_Task directions_. Select all lines in the records that include "script".
=-=-=
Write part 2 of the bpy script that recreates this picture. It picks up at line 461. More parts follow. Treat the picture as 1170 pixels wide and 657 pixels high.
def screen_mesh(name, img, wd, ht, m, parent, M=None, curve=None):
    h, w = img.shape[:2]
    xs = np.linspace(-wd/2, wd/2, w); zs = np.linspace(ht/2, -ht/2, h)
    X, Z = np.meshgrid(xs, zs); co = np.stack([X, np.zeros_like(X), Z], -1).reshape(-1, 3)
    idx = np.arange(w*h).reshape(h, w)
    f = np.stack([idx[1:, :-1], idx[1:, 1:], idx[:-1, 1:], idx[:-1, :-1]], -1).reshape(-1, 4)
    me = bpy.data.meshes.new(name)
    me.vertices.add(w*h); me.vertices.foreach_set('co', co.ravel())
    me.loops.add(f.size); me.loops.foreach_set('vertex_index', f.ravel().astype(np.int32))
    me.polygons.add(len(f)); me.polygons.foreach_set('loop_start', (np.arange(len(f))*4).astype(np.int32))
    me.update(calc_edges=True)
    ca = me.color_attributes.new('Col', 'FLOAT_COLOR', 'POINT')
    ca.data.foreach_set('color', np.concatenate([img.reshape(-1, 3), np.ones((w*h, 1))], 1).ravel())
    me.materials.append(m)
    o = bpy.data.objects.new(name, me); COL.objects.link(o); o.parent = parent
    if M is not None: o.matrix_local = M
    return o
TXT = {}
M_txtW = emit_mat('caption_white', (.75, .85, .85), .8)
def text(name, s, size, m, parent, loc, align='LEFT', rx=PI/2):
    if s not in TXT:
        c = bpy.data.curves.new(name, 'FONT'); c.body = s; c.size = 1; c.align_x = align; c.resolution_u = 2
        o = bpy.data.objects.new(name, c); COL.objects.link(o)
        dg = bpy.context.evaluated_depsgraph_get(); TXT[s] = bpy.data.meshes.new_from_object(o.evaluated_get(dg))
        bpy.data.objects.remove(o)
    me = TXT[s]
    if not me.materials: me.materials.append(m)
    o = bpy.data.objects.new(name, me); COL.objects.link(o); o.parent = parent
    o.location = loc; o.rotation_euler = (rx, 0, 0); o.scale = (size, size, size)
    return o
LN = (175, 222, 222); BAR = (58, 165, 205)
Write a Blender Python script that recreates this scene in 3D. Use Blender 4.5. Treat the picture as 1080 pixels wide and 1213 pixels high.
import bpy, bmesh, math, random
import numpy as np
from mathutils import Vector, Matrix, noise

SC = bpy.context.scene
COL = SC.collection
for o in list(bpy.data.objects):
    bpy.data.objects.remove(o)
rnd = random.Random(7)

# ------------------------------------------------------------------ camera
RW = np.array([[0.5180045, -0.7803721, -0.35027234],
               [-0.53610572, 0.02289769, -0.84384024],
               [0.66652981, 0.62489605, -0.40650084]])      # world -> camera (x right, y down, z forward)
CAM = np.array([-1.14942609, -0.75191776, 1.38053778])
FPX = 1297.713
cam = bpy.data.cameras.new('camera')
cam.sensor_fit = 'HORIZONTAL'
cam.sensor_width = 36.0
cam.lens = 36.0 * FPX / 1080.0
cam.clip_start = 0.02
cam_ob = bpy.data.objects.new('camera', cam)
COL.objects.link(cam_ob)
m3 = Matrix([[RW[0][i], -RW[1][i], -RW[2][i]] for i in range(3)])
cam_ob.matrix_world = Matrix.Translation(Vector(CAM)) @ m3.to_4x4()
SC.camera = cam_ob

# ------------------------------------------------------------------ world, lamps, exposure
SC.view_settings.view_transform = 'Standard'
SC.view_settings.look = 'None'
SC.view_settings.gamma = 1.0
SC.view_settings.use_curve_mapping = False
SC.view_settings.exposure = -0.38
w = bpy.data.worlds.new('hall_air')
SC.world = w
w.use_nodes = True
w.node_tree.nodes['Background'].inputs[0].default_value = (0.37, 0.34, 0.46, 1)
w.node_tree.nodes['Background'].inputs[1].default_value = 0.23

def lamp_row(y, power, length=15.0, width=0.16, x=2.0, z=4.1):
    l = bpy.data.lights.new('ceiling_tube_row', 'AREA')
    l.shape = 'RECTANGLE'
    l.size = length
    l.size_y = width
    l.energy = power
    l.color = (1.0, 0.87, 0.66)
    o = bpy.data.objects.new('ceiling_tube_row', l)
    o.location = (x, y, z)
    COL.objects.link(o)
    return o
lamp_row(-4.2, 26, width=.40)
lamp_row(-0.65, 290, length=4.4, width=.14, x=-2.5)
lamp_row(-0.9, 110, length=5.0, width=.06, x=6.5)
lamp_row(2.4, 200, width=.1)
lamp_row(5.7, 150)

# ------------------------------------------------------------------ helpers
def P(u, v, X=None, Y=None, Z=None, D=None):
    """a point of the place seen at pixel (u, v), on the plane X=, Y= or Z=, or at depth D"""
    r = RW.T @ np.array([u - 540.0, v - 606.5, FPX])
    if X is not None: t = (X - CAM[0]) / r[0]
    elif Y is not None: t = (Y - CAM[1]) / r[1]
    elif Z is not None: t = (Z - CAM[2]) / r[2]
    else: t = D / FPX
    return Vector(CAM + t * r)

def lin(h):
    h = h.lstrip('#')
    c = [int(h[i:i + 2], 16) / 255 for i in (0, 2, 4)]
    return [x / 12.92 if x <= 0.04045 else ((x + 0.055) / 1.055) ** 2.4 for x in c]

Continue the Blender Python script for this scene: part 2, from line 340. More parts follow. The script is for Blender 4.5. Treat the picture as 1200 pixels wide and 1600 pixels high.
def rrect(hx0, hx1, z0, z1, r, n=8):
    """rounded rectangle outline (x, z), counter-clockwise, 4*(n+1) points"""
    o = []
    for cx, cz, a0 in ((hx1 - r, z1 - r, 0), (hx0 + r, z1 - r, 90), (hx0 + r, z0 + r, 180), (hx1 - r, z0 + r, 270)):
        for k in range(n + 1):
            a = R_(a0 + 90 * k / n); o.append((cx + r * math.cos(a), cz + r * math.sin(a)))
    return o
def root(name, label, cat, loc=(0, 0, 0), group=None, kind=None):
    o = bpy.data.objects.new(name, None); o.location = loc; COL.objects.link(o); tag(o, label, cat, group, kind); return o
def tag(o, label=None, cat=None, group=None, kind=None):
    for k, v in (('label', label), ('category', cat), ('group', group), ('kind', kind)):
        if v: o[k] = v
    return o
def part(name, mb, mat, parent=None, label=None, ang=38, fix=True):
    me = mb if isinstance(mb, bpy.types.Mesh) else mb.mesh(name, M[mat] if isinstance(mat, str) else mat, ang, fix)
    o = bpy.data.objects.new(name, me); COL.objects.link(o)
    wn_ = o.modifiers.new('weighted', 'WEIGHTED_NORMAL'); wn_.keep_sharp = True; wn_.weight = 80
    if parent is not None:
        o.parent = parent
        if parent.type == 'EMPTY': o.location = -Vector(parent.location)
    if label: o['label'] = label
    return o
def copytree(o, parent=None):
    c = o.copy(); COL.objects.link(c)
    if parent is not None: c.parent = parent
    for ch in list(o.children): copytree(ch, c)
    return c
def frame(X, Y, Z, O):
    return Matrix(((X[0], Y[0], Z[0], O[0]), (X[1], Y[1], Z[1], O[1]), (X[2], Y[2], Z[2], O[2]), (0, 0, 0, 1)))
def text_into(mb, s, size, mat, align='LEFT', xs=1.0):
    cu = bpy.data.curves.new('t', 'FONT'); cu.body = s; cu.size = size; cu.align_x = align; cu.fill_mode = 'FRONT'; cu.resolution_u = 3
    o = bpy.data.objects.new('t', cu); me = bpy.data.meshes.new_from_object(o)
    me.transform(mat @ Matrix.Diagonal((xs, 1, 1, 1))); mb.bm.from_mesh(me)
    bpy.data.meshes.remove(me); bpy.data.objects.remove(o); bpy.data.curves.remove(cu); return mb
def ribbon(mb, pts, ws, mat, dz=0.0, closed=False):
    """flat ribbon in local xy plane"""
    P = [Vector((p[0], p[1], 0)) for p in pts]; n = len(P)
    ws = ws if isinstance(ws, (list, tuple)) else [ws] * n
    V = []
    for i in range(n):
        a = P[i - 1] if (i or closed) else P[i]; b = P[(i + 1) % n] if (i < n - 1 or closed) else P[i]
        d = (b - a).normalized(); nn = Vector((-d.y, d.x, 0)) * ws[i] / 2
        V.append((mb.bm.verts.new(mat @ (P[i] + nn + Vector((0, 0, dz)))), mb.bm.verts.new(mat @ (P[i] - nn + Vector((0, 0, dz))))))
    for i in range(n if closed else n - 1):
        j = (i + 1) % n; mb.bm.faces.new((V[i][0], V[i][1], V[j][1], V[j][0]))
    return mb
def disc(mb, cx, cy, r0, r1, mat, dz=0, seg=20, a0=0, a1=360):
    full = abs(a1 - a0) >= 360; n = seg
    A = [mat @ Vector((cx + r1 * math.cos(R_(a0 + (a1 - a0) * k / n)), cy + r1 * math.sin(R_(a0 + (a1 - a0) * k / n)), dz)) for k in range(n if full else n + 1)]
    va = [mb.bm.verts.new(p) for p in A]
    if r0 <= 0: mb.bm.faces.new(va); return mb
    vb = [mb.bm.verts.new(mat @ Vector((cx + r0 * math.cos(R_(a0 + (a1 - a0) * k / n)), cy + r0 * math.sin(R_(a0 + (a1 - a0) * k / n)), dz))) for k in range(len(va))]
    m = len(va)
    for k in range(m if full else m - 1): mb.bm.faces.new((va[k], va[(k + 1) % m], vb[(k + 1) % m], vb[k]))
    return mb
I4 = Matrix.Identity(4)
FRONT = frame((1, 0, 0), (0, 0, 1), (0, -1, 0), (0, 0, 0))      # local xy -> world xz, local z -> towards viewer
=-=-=
_Task answer_.
Write part 2 of the bpy script that recreates this picture. It picks up at line 461. More parts follow. Treat the picture as 1170 pixels wide and 657 pixels high.
Write a Blender Python script that recreates this scene in 3D. Use Blender 4.5. Treat the picture as 1080 pixels wide and 1213 pixels high.
Continue the Blender Python script for this scene: part 2, from line 340. More parts follow. The script is for Blender 4.5. Treat the picture as 1200 pixels wide and 1600 pixels high.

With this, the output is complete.